A Creative Fountain

Tuesday, December 8, 2009

Writing

Many years ago, I did a little writing. Sometimes poems, sometimes just what I was thinking at the time. I once started to write a short story and was using Microsoft Word to do so. But I password protected the document and managed to forget the password. Maybe someday I will try again. This afternoon, I was looking through a box of old photographs and came across something I wrote a while back. I have never shared any of my writing, but thought I would now.

Blue and Orange
Standing between the two houses, I wonder, "What if...?" These two words haunt my every movement. The house on the right is blue. The house on the left is orange. It's not the outside of the houses but the inside that confuses me. On the inside, the orange house is blue and the blue house is orange. I am sure these colors represent something. Maybe sadness, frustration or confusion. But when I try to understand, the colors become brighter, almost blinding.

When I sit on the porch of the blue house, I am sad. I can see the orange house from here. I wonder what it's like on the inside. This mystery makes me sad so I go inside to forget the sadness, but the orange walls here frustrate me more. They are fulled with commitment and resentment. Commitment to a love that doesn't die. And resentment of that love that causes another death. Not a death of a body or soul. But the death of a spirit. A spirit that gives me energy to run and to laugh. The twisting combination of commitment and resentment drain me of the spirit and energy. So I go back to the porch. And I sit... staring at the orange house.
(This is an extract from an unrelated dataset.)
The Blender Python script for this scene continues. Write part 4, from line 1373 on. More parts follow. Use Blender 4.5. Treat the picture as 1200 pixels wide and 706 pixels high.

Eventually I journey off the porch. I find myself getting closer to the orange house When I get there, I am afraid to go in. So here, too, I sit on the porch. I can't go in. I am afraid of what I will find. So I sit on the porch looking at the blue house. Remembering the commitment and resentment I felt there drives me to go inside the orange house. The blue walls make me sad. Sad because of resentment and commitment. A resentment of the circumstances that caused a commitment to die.